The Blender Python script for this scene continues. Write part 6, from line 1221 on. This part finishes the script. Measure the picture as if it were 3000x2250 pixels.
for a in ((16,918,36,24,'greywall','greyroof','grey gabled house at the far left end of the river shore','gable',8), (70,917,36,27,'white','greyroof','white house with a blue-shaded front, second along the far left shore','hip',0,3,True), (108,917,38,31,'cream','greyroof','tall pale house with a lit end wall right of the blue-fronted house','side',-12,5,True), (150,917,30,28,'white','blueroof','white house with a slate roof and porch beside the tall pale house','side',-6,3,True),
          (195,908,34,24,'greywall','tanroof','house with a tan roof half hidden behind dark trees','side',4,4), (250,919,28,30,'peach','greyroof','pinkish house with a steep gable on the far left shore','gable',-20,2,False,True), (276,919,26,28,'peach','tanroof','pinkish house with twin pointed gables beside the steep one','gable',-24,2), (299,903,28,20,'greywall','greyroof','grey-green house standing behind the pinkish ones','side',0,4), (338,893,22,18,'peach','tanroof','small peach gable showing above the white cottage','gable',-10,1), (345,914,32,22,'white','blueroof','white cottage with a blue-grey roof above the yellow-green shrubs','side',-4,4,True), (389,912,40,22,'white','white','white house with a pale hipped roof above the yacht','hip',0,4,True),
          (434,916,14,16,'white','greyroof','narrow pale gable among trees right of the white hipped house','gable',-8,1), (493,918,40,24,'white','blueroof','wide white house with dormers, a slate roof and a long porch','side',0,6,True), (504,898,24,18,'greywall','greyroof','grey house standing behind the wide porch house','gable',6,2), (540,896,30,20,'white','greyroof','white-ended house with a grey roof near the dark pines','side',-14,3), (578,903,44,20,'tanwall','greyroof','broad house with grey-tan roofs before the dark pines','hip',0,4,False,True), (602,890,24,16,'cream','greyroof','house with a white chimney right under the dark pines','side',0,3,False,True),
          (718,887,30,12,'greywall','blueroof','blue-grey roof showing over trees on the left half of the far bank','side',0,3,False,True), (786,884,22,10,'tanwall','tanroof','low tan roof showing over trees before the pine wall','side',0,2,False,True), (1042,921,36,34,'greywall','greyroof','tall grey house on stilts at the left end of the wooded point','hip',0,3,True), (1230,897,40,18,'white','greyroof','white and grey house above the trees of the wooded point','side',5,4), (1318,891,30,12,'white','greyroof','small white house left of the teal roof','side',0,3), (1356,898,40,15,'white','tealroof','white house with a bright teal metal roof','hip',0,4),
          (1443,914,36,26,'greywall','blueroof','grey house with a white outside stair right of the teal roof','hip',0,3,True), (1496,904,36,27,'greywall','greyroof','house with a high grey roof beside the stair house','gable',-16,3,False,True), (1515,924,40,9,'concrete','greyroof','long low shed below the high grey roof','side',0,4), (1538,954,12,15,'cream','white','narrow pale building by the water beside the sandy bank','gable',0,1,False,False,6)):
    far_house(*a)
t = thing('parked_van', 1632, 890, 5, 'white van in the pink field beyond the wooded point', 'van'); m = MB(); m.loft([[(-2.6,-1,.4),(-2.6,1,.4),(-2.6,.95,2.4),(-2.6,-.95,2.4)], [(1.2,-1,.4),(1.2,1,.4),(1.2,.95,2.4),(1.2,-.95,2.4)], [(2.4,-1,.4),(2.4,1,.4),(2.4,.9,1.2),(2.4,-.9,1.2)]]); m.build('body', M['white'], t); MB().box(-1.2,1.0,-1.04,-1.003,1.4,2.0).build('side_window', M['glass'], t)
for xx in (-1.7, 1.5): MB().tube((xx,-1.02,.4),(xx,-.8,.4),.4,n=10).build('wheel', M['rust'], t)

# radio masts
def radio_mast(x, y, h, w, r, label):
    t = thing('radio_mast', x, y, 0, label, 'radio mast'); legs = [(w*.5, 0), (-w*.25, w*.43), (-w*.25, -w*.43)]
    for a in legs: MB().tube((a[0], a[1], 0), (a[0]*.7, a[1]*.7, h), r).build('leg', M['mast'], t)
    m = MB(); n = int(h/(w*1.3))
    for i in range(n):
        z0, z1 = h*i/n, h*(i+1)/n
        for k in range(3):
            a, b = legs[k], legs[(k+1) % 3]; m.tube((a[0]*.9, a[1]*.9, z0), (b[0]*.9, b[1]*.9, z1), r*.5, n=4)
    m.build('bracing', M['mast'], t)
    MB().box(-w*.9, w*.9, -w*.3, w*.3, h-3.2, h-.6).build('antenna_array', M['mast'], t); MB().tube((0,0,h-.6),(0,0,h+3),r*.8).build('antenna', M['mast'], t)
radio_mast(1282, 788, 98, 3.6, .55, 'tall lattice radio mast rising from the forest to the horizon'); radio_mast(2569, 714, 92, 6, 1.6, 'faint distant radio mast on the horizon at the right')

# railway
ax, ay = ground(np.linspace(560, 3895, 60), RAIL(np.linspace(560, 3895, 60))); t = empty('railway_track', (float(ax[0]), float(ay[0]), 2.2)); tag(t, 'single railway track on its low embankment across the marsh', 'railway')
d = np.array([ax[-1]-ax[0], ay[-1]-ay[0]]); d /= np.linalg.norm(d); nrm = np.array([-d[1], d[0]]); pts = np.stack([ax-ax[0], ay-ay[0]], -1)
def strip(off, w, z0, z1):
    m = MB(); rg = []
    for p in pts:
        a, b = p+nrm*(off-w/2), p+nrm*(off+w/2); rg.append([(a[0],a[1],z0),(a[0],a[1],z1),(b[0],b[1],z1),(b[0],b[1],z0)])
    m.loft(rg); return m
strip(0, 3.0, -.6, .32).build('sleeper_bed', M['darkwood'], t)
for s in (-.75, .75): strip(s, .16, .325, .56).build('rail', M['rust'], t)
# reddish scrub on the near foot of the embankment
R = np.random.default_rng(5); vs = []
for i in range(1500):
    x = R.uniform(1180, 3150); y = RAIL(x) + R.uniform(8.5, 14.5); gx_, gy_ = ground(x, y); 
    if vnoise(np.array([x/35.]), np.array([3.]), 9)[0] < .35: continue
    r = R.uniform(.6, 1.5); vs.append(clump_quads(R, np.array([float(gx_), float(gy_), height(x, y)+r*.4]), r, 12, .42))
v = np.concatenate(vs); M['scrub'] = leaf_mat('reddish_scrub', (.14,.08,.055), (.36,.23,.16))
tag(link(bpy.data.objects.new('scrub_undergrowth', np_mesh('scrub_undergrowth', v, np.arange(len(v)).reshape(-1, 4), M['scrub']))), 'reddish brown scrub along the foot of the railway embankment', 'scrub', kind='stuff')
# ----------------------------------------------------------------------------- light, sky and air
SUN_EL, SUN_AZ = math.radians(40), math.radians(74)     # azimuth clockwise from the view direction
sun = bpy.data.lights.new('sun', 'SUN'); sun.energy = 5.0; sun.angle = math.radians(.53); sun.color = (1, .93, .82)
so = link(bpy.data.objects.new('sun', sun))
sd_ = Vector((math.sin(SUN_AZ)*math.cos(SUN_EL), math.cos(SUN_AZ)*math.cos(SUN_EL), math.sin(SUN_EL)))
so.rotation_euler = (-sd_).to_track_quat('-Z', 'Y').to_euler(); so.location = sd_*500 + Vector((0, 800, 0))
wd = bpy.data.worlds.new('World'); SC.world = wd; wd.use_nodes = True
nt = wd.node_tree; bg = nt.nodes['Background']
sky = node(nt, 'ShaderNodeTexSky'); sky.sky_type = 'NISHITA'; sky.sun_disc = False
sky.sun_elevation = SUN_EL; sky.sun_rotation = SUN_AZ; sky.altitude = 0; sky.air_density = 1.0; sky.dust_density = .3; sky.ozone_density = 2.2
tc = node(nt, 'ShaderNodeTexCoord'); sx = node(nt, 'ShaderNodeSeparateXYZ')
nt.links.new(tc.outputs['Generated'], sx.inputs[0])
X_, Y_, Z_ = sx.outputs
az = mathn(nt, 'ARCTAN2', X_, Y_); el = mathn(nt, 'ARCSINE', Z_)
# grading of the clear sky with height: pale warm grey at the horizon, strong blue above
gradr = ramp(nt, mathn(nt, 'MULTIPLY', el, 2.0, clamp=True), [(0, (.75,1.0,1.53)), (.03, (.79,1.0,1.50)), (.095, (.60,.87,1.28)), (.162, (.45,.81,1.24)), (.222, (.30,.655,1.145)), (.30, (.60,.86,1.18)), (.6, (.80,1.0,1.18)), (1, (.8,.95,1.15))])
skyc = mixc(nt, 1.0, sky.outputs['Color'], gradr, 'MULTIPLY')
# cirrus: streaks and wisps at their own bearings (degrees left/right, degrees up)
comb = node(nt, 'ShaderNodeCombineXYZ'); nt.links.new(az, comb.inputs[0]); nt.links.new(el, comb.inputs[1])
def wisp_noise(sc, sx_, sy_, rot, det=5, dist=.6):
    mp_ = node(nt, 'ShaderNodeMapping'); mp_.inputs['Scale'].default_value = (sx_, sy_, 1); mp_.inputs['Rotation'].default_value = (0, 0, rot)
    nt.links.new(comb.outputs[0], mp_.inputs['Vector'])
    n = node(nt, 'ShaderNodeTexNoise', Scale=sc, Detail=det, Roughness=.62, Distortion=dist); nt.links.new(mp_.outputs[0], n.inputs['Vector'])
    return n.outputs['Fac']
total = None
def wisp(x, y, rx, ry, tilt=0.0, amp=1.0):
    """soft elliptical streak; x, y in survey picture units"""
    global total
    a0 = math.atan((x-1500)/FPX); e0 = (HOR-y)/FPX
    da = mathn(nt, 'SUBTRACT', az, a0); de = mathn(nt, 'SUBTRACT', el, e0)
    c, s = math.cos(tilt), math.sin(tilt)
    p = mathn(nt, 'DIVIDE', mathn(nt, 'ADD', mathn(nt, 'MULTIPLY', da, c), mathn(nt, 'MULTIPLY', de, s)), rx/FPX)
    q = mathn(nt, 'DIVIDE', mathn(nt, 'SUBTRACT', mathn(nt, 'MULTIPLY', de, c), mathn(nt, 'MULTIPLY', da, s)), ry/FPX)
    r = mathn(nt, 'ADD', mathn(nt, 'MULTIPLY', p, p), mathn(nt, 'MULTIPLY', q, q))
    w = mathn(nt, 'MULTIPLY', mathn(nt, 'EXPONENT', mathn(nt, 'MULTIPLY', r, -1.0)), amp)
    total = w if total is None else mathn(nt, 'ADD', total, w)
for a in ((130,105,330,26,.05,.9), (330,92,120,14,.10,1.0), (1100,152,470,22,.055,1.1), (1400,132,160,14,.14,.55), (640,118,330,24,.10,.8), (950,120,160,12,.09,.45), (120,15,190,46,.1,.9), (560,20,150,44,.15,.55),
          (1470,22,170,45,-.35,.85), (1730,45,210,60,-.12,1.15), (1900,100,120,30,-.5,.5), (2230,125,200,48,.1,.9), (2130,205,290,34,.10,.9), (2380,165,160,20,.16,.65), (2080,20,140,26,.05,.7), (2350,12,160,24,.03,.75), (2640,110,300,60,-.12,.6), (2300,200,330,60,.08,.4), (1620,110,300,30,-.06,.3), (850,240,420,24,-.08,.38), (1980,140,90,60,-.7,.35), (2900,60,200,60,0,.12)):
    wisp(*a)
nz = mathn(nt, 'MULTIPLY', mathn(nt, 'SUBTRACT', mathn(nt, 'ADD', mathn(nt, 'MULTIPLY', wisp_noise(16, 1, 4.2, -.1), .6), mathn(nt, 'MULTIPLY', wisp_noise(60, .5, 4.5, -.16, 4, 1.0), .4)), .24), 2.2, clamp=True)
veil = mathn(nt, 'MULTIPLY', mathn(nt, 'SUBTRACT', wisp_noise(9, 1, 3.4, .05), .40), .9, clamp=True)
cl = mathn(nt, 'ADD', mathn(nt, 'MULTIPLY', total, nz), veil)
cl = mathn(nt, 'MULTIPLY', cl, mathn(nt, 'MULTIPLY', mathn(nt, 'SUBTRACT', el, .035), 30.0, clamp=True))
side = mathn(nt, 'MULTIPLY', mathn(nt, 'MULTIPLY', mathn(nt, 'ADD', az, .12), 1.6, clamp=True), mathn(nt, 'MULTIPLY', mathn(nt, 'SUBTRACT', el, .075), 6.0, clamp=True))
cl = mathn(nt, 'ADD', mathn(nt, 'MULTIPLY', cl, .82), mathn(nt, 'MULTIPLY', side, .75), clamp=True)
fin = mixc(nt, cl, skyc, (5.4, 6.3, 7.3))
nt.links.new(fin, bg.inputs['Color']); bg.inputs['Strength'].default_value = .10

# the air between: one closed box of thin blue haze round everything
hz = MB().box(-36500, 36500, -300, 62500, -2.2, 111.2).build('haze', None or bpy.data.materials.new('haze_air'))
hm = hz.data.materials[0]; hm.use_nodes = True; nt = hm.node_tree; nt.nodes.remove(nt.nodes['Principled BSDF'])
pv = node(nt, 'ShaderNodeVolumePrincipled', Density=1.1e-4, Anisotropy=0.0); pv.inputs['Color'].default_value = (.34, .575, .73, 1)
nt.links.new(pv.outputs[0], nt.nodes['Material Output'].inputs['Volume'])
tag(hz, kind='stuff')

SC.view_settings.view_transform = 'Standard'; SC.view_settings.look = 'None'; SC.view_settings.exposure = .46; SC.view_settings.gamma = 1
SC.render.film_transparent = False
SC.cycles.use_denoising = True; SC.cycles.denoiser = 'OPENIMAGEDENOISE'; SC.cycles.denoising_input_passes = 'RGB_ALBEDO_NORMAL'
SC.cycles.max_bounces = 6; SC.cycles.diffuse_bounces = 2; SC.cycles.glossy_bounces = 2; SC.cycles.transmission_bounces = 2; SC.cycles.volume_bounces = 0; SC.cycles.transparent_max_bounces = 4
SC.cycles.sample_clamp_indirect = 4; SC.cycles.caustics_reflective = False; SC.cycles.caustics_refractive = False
::::
*WRITTEN EXERCISE*.
Going over the lines above, work out how many include "picture", then give only that number.

*ANSWER TO THIS TASK*.
2